Sabía que la alabanza de Dios se asienta sobre la tierra más sólida cuando
descansa en la nada. Sabía que la mejor manera de medir el gigantesco milagro
del mero existir es darse cuenta de que si no fuera por una misericordia
exquisita ni siquiera existiríamos. Y bien, algo de esta verdad mayor debemos
nosotros repetir en forma menguada en nuestra relación con tan gigante hacedor
de la historia. También Francisco es para nosotros un dador de bienes que ni
siquiera soñamos, también él fue tan grande como para que sólo quepa
responderle con nuestro agradecimiento. De él viene el despertar y la aurora de
un mundo donde todas las formas y colores relucen otra vez como nuevos. Los
grandes hombres de genio que forjaron la civilización cristiana se muestran en
la historia casi como siervos e imitadores suyos. Antes que naciese Dante,
Francisco le había dado a Italia la poesía; antes de que san Luis reinase, él
se había levantado como tribuno del pobre; antes de que Giotto pintase sus
cuadros, él había actuado sus temas dramáticos. El gran pintor de quien
arranca toda la inspiración humana de la pintura europea frecuentó a san
Francisco para inspirarse se cuenta que cuando san Francisco armó en su manera
ingenua un Pesebre navideño, con reyes y ángeles arropados con tiesos y
alegres trajes medievales y pelucas doradas en lugar de coronas, un milagro se
obró lleno de la gloria franciscana. El Niño Dios era una figura de madera o
un bambino, y se dice que Francisco lo abrazó y que mientras esto hacía el niño
cobró vida entre sus brazos. Sus pensamientos no se detenían por cierto en
cosas menores; pero digamos sin temor a equivocarnos que una cosa por lo menos
cobró vida entre los brazos de Francisco, y la llamamos drama. Si exceptuamos
su intensa afición por el canto, acaso tal espíritu no lo haya él encarnado
por mano propia en ninguna de las otras artes. El, él mismo fue el espíritu que
tomó cuerpo. Fue esencia y substancia espirituales que recorrieron el mundo
antes que nadie percibiera las formas visibles que de ellas derivan; fue fuego
errante, como salido de ninguna parte, donde hombres más materiales pudieron
encender antorchas y cirios. Fue alma de la civilización medieval aun antes de
que ésta encontrara cuerpo. Y hay otra corriente de inspiración espiritual muy
distinta que también deriva de él: toda esa energía reformadora de tiempos
medievales y modernos que tiene por lema: Deus est Deus pauperum. Su abstracto
amor por los seres humanos se hizo concreto en multitud de justas leyes
medievales contra el orgullo y la crueldad de los ricos y hoy se encierra tras
lo que se llama libremente socialismo cristiano y con más propiedad democracia
católica.
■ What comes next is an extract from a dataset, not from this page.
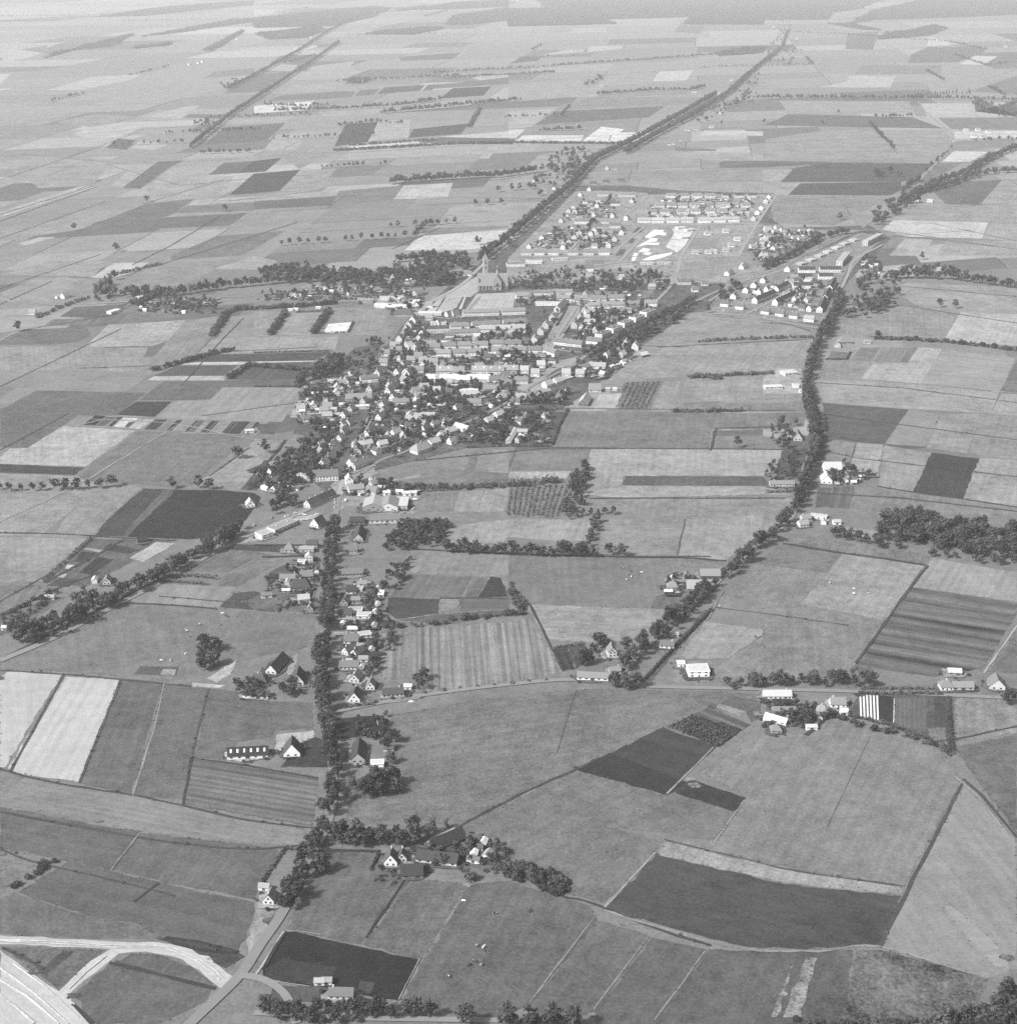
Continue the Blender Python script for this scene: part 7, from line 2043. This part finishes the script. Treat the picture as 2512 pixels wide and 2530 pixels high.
# sheds plots shrubs trees | direction | phrase | polygon
GARDENS = '''
@v6
24 60 170 60|1,0|behind the centre terraces|560,700 900,420 1900,330 1918,900 1500,1200 600,1180
10 16 60 16|1,0|in the gardens under the white-roofed row|200,1100 620,1120 1500,1150 1400,1260 300,1260
@v7
16 30 90 26|1,-.05|in the long gardens west of the main street|100,560 250,340 1000,240 960,560 700,900 60,900
18 34 90 30|1,-.05|in the gardens east of the main street|1220,520 1400,260 1900,280 1900,900 1400,1150 950,1150
@v9
10 12 60 24|1,-.3|in the yards west of the inn street|40,620 220,180 420,260 400,640 180,760
10 12 60 30|1,-.3|in the gardens behind the crossroads houses|760,320 1300,100 1900,80 1900,420 1380,520 1200,600 800,560
@v5
16 28 120 50|1,0|in the gardens round the square|800,560 950,440 1400,420 1200,580 960,700 760,760
12 20 110 40|1,0|in the gardens below the square|0,640 300,620 500,900 400,1100 0,1060
8 12 50 14|1,-.3|in the gardens beside the east paddock|620,1150 1000,960 1400,800 1330,960 1080,1150
@v3
16 16 20 6|1,-.5|between the estate terraces|560,720 800,560 1000,600 1260,700 1240,860 1080,820
12 10 20 6|1,0|behind the long estate terraces|900,560 1060,480 1330,560 1240,700
@v1
16 18 40 14|1,0|behind the first estate rows|400,800 700,540 1300,560 1500,800 1000,860
14 14 40 10|1,0|in the old estate corner|780,460 1050,200 1500,200 1450,420
@v2
20 14 30 6|1,0|between the northern estate rows|250,260 420,180 1600,190 1500,440 200,440
@v8
6 10 80 30|1,-.3|in the orchard gardens on the village edge|640,1080 760,860 1300,700 1620,780 1500,1090
8 10 60 20|1,0|in the lane gardens|1080,640 1200,540 1750,500 1740,640
@c1
8 6 40 10|1,0|behind the avenue houses|840,560 960,560 960,860 880,900 840,700
6 6 30 6|1,0|in the avenue front gardens|660,860 880,860 900,1240 700,1240
6 6 24 6|1,0|west of the avenue|100,520 300,430 490,420 480,740 100,700
@v5
6 12 90 60|1,0|in the villa park|80,60 600,20 1240,60 1750,60 1740,220 1300,260 900,260 150,230
@v3
6 0 40 10|1,0|in the scrap yard|1680,380 1760,320 1900,360 1900,460 1700,470
0 8 60 22|1,-.4|on the bungalow lots|700,150 1200,60 1300,160 900,420 600,330
'''
GARDENS += '''
@v5
10 16 70 20|1,0|between the park and the square|120,360 420,300 900,300 1560,300 1540,440 900,420 640,360 200,400
@v3
8 12 40 8|1,-.1|round the eastern bungalows|600,250 740,20 1250,40 1300,130 1000,230
@v2
12 30 50 6|1,0|along the northern estate gardens|240,330 420,170 1600,170 1560,330 1500,450 180,450
@v1
8 26 40 8|1,0|along the old estate gardens|420,790 700,560 1300,580 1600,560 1500,830 1000,850
@d1
7 4 40 12|1,.12|round the old farm|1230,620 1560,540 1800,560 1918,640 1900,720 1600,720 1250,750
@c3
6 3 30 8|1,0|round the crossing lane cottages|0,1430 230,1440 480,1500 640,1480 420,1640 200,1640 0,1680
@c2
5 3 26 6|1,0|round the pale barns|1190,500 1340,480 1420,520 1380,640 1200,640
@b3
6 6 40 10|1,0|round the east farm|440,1640 600,1560 860,1650 700,1730 520,1740

@v6
10 24 90 40|1,-.2|between the main street and the terraces|60,1000 220,560 500,330 600,420 600,900 400,1100
@v8
14 24 130 60|1,-.2|in the middle gardens|20,420 560,440 1150,420 1150,620 900,800 500,900 20,880
@v4
6 14 90 50|1,0|round the parish house|20,100 560,160 620,380 20,360
6 12 40 14|1,0|around the school yards|20,440 480,430 420,660 20,760
@b0
8 14 50 16|1,-.3|in the western lane gardens|1020,360 1650,310 1640,440 1100,430
@b1
8 14 70 40|1,0|behind the western yards|0,300 600,230 900,220 1200,240 900,330 0,340
@v9
8 10 50 20|1,-.3|round the crossroads yards|460,900 760,880 1100,940 1480,1080 800,1100 520,1080
@v10
6 8 60 34|1,-.4|in the gardens by the inn|420,120 1250,60 1500,160 1100,420 700,520 460,360
'''
PLOT_TONES = (.03, .05, .09, .13, .03, .04, .16, .20, .26, .08)
for t, ln in parse(GARDENS):
    cn, dr, ph, ps = ln.split('|'); ns, npl, nsh, ntr = map(int, cn.split()); ns, npl, nsh, ntr = int(ns*1.1), int(npl*2.6), int(nsh*2.2), int(ntr*1.5); dx, dy = map(float, dr.split(','))
    px = [pt(t, s) for s in ps.split()]; P = [G(*p) for p in px]
    c0 = px[0]; a0 = G(*c0); a1 = G(c0[0]+dx*4, c0[1]+dy*4); ang = math.atan2(a1[1]-a0[1], a1[0]-a0[0])
    nh = int(ns*.75) if t[2] < .26 and npl > 9 else 0          # small houses standing among the gardens
    for p in scatter(P, nh, 7):
        if not clear(p, 3): continue
        build('g', p[0], p[1], ang+random.choice((0, 0, math.pi/2))+random.gauss(0, .04), random.uniform(8, 13), random.uniform(6.5, 8.5), random.uniform(2.8, 4.6), random.uniform(3, 4.6), random.choice((.7, .66, .55, .4)), random.choice((.08, .12, .16, .22, .3)), 'small gabled house standing %s' % ph, 'houses '+ph)
    for i, p in enumerate(scatter(P, ns, 5)):
        if not clear(p, 1): continue
        wt = random.choice((.6, .5, .3, .2, .62)); rt = random.choice((.5, .3, .12, .06, .55))
        build('s', p[0], p[1], ang+random.choice((0, math.pi/2))+random.gauss(0, .05), random.uniform(4, 9), random.uniform(3, 5), 2.3, random.uniform(.9, 1.8), wt, rt, 'small garden shed %s' % ph, 'garden sheds '+ph, name='garden_shed')
    ca, sa = math.cos(ang), math.sin(ang)
    for p in scatter(P, npl, 8):
        if not clear(p, 2): continue
        l, w = random.uniform(10, 26), random.uniform(5, 11)
        if random.random() < .3: l, w = w, l
        g = [(p[0]+ca*x-sa*y, p[1]+sa*x+ca*y, 0) for x, y in ((-l/2,-w/2),(l/2,-w/2),(l/2,w/2),(-l/2,w/2))]
        ZS[0] += .0012
        add('garden_plot', mesh('garden_plot', [(q[0]-p[0], q[1]-p[1], 0) for q in g], [(0,1,2,3)], 'field'), None, (p[0], p[1], ZS[0]+.1), kind='structure', tone=random.choice(PLOT_TONES), mot=.5, row=random.choice((0, .3, .5)), per=3.0, cx=-sa, cy=ca)
    for p in scatter(P, nsh):
        if clear(p, 0): PLANTS.append(('bush', p[0], p[1], HF(p)*random.uniform(1.8, 4.2), random.uniform(.8, 1.5), 'low rounded garden bush '+ph, 'garden bushes '+ph))
    for p in scatter(P, ntr):
        if clear(p, 1): PLANTS.append(('broad', p[0], p[1], HF(p)*random.uniform(6, 11), random.uniform(.9, 1.2), 'small leafy garden tree '+ph, 'garden trees '+ph))
plant_all()
# ------------------------------------------------------------ haze: one closed box of thin even air
V, F = [], []; box(-26500, 26500, -3500, 42500, -1.0, CAM_H+12, V, F)
hm = bpy.data.materials.new('haze_air'); hm.use_nodes = True
for n in list(hm.node_tree.nodes):
    if n.type != 'OUTPUT_MATERIAL': hm.node_tree.nodes.remove(n)
pv = hm.node_tree.nodes.new('ShaderNodeVolumePrincipled')
pv.inputs['Color'].default_value = (.97, .97, .97, 1); pv.inputs['Density'].default_value = HAZE_DENSITY; pv.inputs['Anisotropy'].default_value = .25
hm.node_tree.links.new(pv.outputs[0], [n for n in hm.node_tree.nodes if n.type == 'OUTPUT_MATERIAL'][0].inputs['Volume'])
MATS['haze'] = hm
add('haze', mesh('haze', V, F, 'haze'), None, kind='stuff', label='thin pale haze filling the air over the plain', category='haze')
Ni en lo social ni en lo artístico nadie pretenderá que estas cosas
no hubieran existido sin Francisco pero es estricta verdad que nadie' hoy
puede imaginarlas sin él. Pues Francisco fue una vida real y cambió el mundo.
Y
sobre quien conoce lo que la inspiración de Francisco ha significado en la
historia y en rosario de frases inseguras y débiles intenta trasladarlo al
escrito, descenderá algo de este sentimiento de impotencia que fue más de la
mitad del poder del Santo. Conocerá algo de lo que Francisco quería decir al
hablar sobre la una deuda grande y buena que no se puede saldar.
Sentirá
enseguida deseo de haber hecho infinitamente más y reconocerá la futilidad de
lo poco realizado.
Sabrá
lo que es permanecer bajo el diluvio de las tantas maravillas de un hombre
desaparecido y no tener nada para dar en retorno ni algo que ofrecer bajo los arcos
imponentes y apabullantes de semejante templo del tiempo y la eternidad más que
esta breve candileja tan pronto consumida ante su imagen.